Chez les Comans, les femmes vieillissent, les hommes meurent. Le village se banalise, les Slavines rentrant chez elles quand leur mari décède. Fatiguées mais déterminées, les villageoises se partageront un terrifiant secret, le confieront au lecteur. Nul besoin de références légendaires pour situer le roman. L’intrigue, menée avec perspicacité par Mihali, se soustrait à des influences immémoriales. Imagination débridée, goût démesuré du merveilleux, culture livresque se prêtant à différentes interprétations — on soupçonne que la Roumanie, pays natal de l’écrivaine, ne soit pas étrangère à la description des mœurs féodales des villages. Histoire intemporelle qui nous surprend, nous ébranle. Relents fantasmagoriques s’inspirant de nos sociétés industrialisées. Tragédie et ludisme harmonisent le récit tout en privilégiant les relations humaines. Hommes et femmes, prisonniers de leurs ancestraux préjugés, ne savent se dépêtrer d’une perpétuelle malédiction, dissimulée au comble de sentiments vieux comme le monde, usés telles de vaines promesses.

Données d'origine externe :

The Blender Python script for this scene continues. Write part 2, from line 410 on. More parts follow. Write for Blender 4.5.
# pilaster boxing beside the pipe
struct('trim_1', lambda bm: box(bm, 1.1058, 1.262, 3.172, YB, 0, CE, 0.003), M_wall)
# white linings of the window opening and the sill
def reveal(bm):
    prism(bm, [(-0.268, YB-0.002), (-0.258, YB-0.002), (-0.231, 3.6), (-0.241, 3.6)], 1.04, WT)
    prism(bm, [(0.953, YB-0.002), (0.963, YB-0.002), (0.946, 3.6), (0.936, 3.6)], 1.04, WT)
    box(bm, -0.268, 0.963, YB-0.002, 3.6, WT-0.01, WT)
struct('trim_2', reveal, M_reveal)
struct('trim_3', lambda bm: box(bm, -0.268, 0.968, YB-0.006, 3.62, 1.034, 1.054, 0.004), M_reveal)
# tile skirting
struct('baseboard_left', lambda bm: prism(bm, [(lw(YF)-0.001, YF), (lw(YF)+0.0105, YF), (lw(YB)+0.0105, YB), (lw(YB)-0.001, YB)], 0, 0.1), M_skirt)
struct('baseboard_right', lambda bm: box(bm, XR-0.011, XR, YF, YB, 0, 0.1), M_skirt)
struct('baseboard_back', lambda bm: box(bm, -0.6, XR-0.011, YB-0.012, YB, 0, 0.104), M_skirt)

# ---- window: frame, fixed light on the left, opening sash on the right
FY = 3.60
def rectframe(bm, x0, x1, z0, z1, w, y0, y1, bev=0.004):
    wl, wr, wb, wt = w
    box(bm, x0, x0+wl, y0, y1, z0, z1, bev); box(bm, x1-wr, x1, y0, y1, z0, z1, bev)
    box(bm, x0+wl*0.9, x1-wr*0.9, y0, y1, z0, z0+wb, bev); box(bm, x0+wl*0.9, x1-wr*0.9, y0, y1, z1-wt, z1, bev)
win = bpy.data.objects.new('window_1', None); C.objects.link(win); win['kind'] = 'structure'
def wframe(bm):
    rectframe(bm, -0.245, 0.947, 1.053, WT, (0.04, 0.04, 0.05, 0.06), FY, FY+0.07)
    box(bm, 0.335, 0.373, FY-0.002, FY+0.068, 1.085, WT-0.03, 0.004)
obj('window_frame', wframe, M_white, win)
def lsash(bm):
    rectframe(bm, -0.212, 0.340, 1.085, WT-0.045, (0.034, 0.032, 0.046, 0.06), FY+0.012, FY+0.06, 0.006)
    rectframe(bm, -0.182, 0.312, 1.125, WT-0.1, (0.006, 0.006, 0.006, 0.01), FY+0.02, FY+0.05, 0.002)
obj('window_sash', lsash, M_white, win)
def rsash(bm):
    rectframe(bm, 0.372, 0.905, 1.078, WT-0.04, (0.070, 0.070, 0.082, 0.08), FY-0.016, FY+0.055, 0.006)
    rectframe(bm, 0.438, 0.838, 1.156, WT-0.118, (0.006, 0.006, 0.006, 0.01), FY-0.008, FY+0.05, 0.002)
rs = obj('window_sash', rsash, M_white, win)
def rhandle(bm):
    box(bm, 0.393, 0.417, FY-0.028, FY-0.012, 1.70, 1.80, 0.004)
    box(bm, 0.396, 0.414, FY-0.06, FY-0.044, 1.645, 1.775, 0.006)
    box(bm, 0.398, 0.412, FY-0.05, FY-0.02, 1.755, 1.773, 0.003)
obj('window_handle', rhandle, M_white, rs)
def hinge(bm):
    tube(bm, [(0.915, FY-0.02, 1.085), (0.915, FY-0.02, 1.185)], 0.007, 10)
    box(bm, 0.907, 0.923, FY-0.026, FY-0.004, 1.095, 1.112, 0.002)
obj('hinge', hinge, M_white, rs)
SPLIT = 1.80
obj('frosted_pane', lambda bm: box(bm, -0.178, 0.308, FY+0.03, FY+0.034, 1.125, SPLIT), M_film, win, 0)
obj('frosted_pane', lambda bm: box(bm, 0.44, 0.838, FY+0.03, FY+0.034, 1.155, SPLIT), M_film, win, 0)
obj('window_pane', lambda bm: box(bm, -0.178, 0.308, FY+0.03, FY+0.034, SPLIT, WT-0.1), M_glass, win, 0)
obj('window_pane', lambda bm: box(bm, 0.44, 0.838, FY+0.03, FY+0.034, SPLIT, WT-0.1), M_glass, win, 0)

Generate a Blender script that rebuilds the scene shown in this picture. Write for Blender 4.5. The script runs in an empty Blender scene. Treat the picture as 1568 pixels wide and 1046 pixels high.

Roman à lire à petites doses, comme nous lisions au siècle dernier, chacun dans son genre, Balzac et Marcel Proust. Avec délice et enchantement. C’est dire que cette œuvre touffue et accomplie, échappe à toute mode contraignante. À lire encore pour nous souvenir que l’esprit déborde d’images archaïques, léguées par des hommes et des femmes, ostracisées par nos déliements.
L’enlèvement de Sabina, Félicia Mihali, XYZ éditeur, Montréal, 2011, 286 pages.